Le printemps est en principe la seule saison vraiment agréable dans la capitale de l’Inde : l’hiver il peut y faire très froid ; l’été la chaleur est insupportable. Mais le bonheur du printemps s’accompagne de ce qui est vertu pour les uns, vice pour d’autres : c’est aussi la haute saison pour les petits singes rhésus. Ils se sentent chez eux à Delhi, où ils importunent les habitants : ils sont voleurs, intrusifs, et agressent même les enfants.

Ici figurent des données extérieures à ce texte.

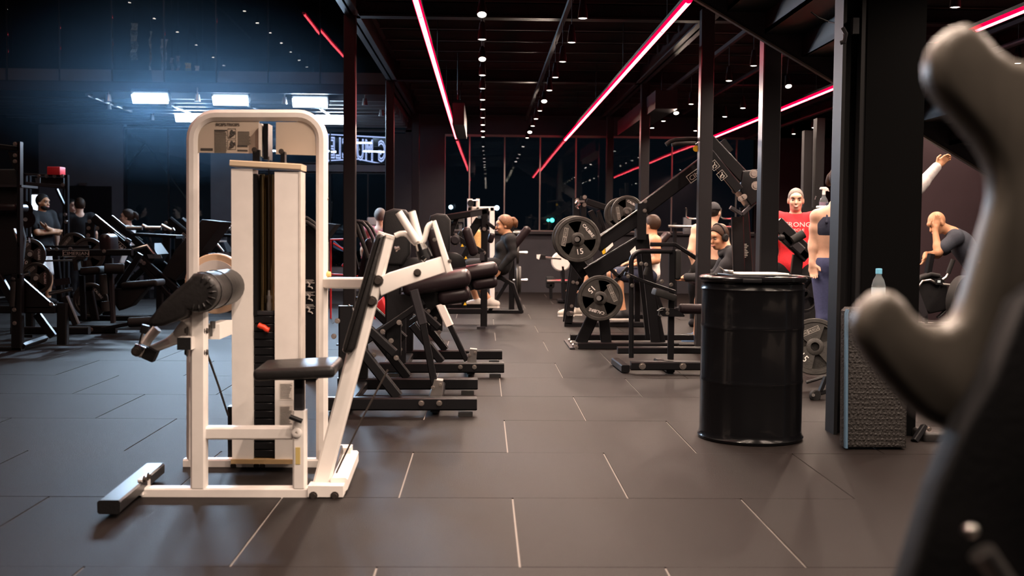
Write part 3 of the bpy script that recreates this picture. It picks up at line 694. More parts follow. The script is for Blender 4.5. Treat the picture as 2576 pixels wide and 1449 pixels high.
def plate(c, label, R=0.225, th=0.035, rot=40.0, num='15', ax=(0, -1, 0), words=True, group='cast iron weight plates'):
    """cast iron three grip plate; ax points out of the lettered face."""
    c = Vector(c); ax = Vector(ax).normalized(); up = (V(0, 0, 1)-ax*ax.z).normalized(); rt = up.cross(ax)
    if rt.dot(V(1, 0, 0)) < 0 and ax.y < -0.3: rt = -rt
    r = thing('weight_plate', label, 'weight plate', c, group)
    mk('rim', MB().lathe([(-th/2, R*.80), (-th/2, R*.97), (-th/2+.006, R), (th/2-.006, R), (th/2, R*.97), (th/2, R*.86), (th/2-.008, R*.83), (th/2-.008, R*.78), (-th/2, R*.80)], c, ax, 48), iron, r)
    def dr(a): a = math.radians(a); return rt*math.cos(a)+up*math.sin(a)
    for q in (0, 120, 240):
        a0 = rot+q; poly = [c+dr(a0-38+i*9.5)*R*.82 for i in range(9)] + [c+dr(a0+46)*R*.30, c+dr(a0)*R*.16, c+dr(a0-46)*R*.30]
        mk('web', MB().prism([p-ax*(th*.30) for p in poly], th*.62, ax), iron, r)
    mk('hub', MB().lathe([(-th*.5, R*.30), (th*.42, R*.30), (th*.55, R*.26), (th*.55, R*.15), (-th*.5, R*.15)], c, ax, 28), iron, r)
    f = ax*(th*.33)
    if words:
        a = dr(rot+240); o = mk('number', MB().text(num, c+a*R*.53+f, -(ax.cross(-a)) if False else (-a).cross(ax), -a, R*.24, 0.002), paint, r)
        a = dr(rot); mk('lettering', MB().text('CALIBRE', c+a*R*.60+f, a.cross(ax), a, R*.13, 0.002), paint, r)
        a = dr(rot+130); s_ = a.cross(ax); lt = MB()
        lt.text('STRONG', c+a*R*.56-s_*R*.20+f, s_, a, R*.085, 0.002, sx=.74).text('MUSCLE', c+a*R*.56+s_*R*.20+f, s_, a, R*.085, 0.002, sx=.78)
        for k in (-1, 1):
            o_ = c+a*R*.56-s_*R*.20*k+f; lt.path([o_+s_*R*.19+a*R*.08, o_-s_*R*.19+a*R*.08, o_-s_*R*.19-a*R*.08, o_+s_*R*.19-a*R*.08], 0.003, 0.002, ref=ax, closed=True)
        mk('lettering', lt, MATS.get('grey_print') or K('grey_print', (0.35, 0.33, 0.30), 0.5), r)
    return r

# ------------------------------------------------------------------ twin black plate machines behind the white one
def twin():
    Y = 6.94; r = thing('leg_press_bench', 'nearer of two matching black plate loaded benches right behind the white machine', 'gym machine', ground(1100, 1048), 'matching black benches')
    for dy, lab in ((0.0, None), (0.92, None)):
        o = mk('base_rail', MB().bar(at(800, 1017, Y)+V(0, .035+dy, 0), at(1198, 1017, Y)+V(0, .035+dy, 0), m(33, Y), 0.07), black, r)
        mk('end_plug', MB().bar(at(1198, 1017, Y)+V(0, .035+dy, 0), at(1200, 1017, Y)+V(0, .035+dy, 0), m(31, Y), 0.066), plastic, o)
        mk('rubber_foot', MB().bb(at(1160, 0, Y).x, at(1197, 0, Y).x, Y-0.01+dy, Y+0.08+dy, 0.0, at(0, 1032, Y).z), rubb, r)
        mk('rubber_foot', MB().bb(at(830, 0, Y).x, at(865, 0, Y).x, Y-0.01+dy, Y+0.08+dy, 0.0, at(0, 1032, Y).z), rubb, r)
        mk('diagonal_brace', bars(MB(), Y, [(1000, 1000, 905, 880, 26)], 0.06, (dy+.01,)), black, r)
        mk('upright', bars(MB(), Y, [(868, 1002, 868, 770, 34)], 0.07, (dy,)), black, r)
        mk('top_strut', bars(MB(), Y, [(868, 775, 990, 890, 22)], 0.06, (dy+.02,)), black, r)
        bolts(Y+dy-0.004, [(1060, 1014), (1105, 1014)], r, 0.013); bolts(Y+dy-0.004, [(849, 807), (840, 846), (868, 880), (868, 958)], r, 0.012)
    z = at(0, 1017, Y).z
    for x in (1096, 870): mk('cross_member', MB().bar((at(x, 0, Y).x, Y+.06, z), (at(x, 0, Y).x, Y+.94, z), 0.09, 0.06, ref=V(0, 0, 1)), black, r)
    mk('strut_bracket', MB().prism(P3([(1082, 998), (1112, 998), (1114, 958), (1092, 956)], Y+.08), 0.10), steel, r)
    mk('floor_anchor', MB().prism(P3([(1082, 1036), (1106, 1036), (1112, 1008), (1092, 1008)], Y+.09), 0.07), black, r)
    bolts(Y+.07, [(1090, 975), (1108, 968)], r, 0.010)
    # strut up to the seat, seat and roller
    mk('strut', bars(MB(), Y+.12, [(1096, 985, 1060, 800, 17)], 0.05), black, r)
    mk('strut_sleeve', bars(MB(), Y+.115, [(1063, 815, 1040, 730, 22)], 0.06), steelb, r)
    Ys = Y+.28
    for d_ in (0.05, 0.42): mk('lever_arm', bars(MB(), Ys, [(905, 870, 1065, 760, 17)], 0.045, (d_,)), black, r)
    pad('seat_pad', Ys, 1012, 727, 1183, 699, 44, 0.46, pvc, r, dy=-0.02)
    pad('roller_pad', Ys, 1100, 752, 1181, 740, 40, 0.40, pvc, r, dy=0.02)
    mk('seat_carriage', MB().prism(P3([(985, 742), (1100, 735), (1125, 760), (1075, 775), (1000, 790)], Ys+.1), 0.25), black, r)
    # tall head with pulley and cowl
    mk('mast', bars(MB(), Ys, [(985, 900, 985, 540, 40)], 0.08, (.10,)), black, r)
    mk('mast_head', MB().prism(P3([(962, 560), (968, 532), (990, 524), (1018, 527), (1032, 545), (1030, 640), (1012, 668), (975, 668), (962, 640)], Ys+.07), 0.16, round_=0.02), blackm, r)
    mk('knee_pad', bars(MB(), Ys, [(1083, 572, 1112, 650, 27)], 0.16, (.1,)), pvc, r) if False else pad('shin_pad', Ys, 1079, 568, 1108, 660, 30, 0.24, pvc, r, dy=0.05)
    mk('weight_wheel', MB().lathe([(0, .10), (.004, .11), (.03, .11), (.034, .10)], at(1040, 690, Ys+.1), (0, 1, 0), 30), black, r)
    for (a, b) in (((940, 860), (1052, 690)), ((900, 800), (985, 700))):
        mk('link_rod', bars(MB(), Ys, [(*a, *b, 12)], 0.035, (.16,)), black, r)
    for q in ((963, 834), (984, 857), (1004, 811), (997, 900), (940, 893)): boltm(at(*q, Ys+.03), 0.012, 0.012, mt=bolt, par=r)
    return r
tw = twin()
tw2 = dup(tw, (0.205, 1.87, 0), 'farther of two matching black plate loaded benches, seen past the white curl handle')
for c in [c for c in tw2.children if c.name.startswith('strut') and not c.name.startswith('strut_bracket')]: bpy.data.objects.remove(c)
mk('strut', bars(MB(), 9.0, [(1174, 908, 1128, 812, 13)], 0.05), black, tw2)
mk('white_sleeve', bars(MB(), 8.995, [(1131, 820, 1090, 730, 21)], 0.062), white, tw2, 'cream painted strut sleeve')
# instruction column seen between the tower and the hoop
ic = thing('cable_station', 'black cable station with figure stickers seen between white tower and hoop', 'gym machine', (at(780, 0, 8.6).x, 8.6, 0))
mk('column', MB().bb(at(760, 0, 8.6).x, at(800, 0, 8.6).x, 8.6, 8.72, 0, at(0, 560, 8.6).z), black, ic)
mk('cowl', MB().prism(P3([(748, 700), (752, 600), (775, 556), (806, 570), (824, 610), (826, 700)], 8.75), 0.1, round_=0.02), blackm, ic)
for k in range(2): mk('arched_bar', MB().tube(P3([(752, 546+k*10), (772, 549+k*10), (788, 560+k*10), (806, 578+k*10), (822, 610)], 8.6-.03*k), 0.016, 10), rubb, ic)
pr = MB()
for i, y in enumerate((697, 728, 760)):
    for q in range(5): pr.bb(at(768, 0, 8.59).x, at(768+random.randint(12, 24), 0, 8.59).x, 8.592, 8.598, at(0, y+q*2.2+1, 8.59).z, at(0, y+q*2.2, 8.59).z)
    pr.tube(P3([(774, y+14), (779, y+18), (776, y+24), (784, y+26), (786, y+30)], 8.594), 0.006, 6).ell(at(774, y+13, 8.594), (.008, .003, .008), 8)
mk('figure_stickers', pr, MATS['grey_print'] if 'grey_print' in MATS else K('grey_print', (0.35, 0.33, 0.30), 0.5), ic)
mk('foot', MB().bb(at(745, 0, 8.6).x, at(815, 0, 8.6).x, 8.5, 8.9, 0, 0.05), black, ic)

# black press with bent handle tubes left of the aisle
pm = thing('chest_press', 'black chest press with bent grey handle tubes left of the aisle column', 'gym machine', (at(915, 0, 11.9).x, 11.9, 0))
Y = 11.9
for dy in (0, 0.45):
    mk('handle_tube', MB().tube([p+V(0, dy, 0) for p in P3([(888, 553), (896, 566), (908, 600), (918, 625), (926, 650)], Y)], 0.022, 10), rubb, pm)
    mk('handle_tube', MB().tube([p+V(0, dy, 0) for p in P3([(896, 556), (912, 559), (926, 575), (938, 600), (950, 640)], Y)], 0.018, 10), steelb, pm)
    mk('grip', MB().cyl(at(876, 572, Y)+V(0, dy, 0), at(898, 597, Y)+V(0, dy, 0), 0.024, n=12), rubb, pm)
    mk('leg', bars(MB(), Y, [(930, 640, 905, 845, 18)], 0.07, (dy,)), black, pm); mk('base_rail', bars(MB(), Y, [(860, 847, 1010, 847, 14)], 0.07, (dy,)), black, pm)
pad('backrest', Y, 930, 600, 905, 720, 26, 0.3, pvc, pm, dy=.08)
pad('seat_pad', Y, 880, 715, 925, 720, 20, 0.3, pvc, pm, dy=.08)
mk('seat_post', bars(MB(), Y, [(905, 722, 905, 847, 16)], 0.07, (.2,)), black, pm)
mk('guard_plate', MB().prism(P3([(868, 650), (895, 640), (905, 690), (880, 700)], Y+.2), .05), black, pm)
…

Or ces singes incarnent le dieu Hanuman, figure importante de la mythologie indienne. Ils sont donc sacrés et tout leur est permis. Malheur à qui s’en prendrait à eux : les foudres conjuguées de la loi et de la religion sauraient les diriger pour longtemps vers la prison la plus proche.
À la résignation vient de succéder une initiative : les singes se sont permis d’envahir la résidence privée du président de la Cour suprême de Justice. Et pourtant le quartier est protégé par des hauts murs, des barbelés et des grilles. Mais rien ne dissuade les singes rhésus. Là c’en était trop ! Le tribunal a publié une annonce pour recruter un entrepreneur qui se chargerait de disperser ailleurs dans le pays les singes de toute la ville et surtout ceux qui hantent les alentours de la résidence du Juge. À la clef, un contrat de six mois, puis des interventions ultérieures ponctuelles.
Le débat est loin d’être clos. Il y a à Delhi et dans les alentours environ 25.000 singes. Des essais de stérilisation n’ont pas vraiment donné de résultats. Des croyants les nourrissent tous les jours de bananes, malgré les menaces d’amendes. D’autres sites sont désormais concernés, le Taj Mahal entre autres.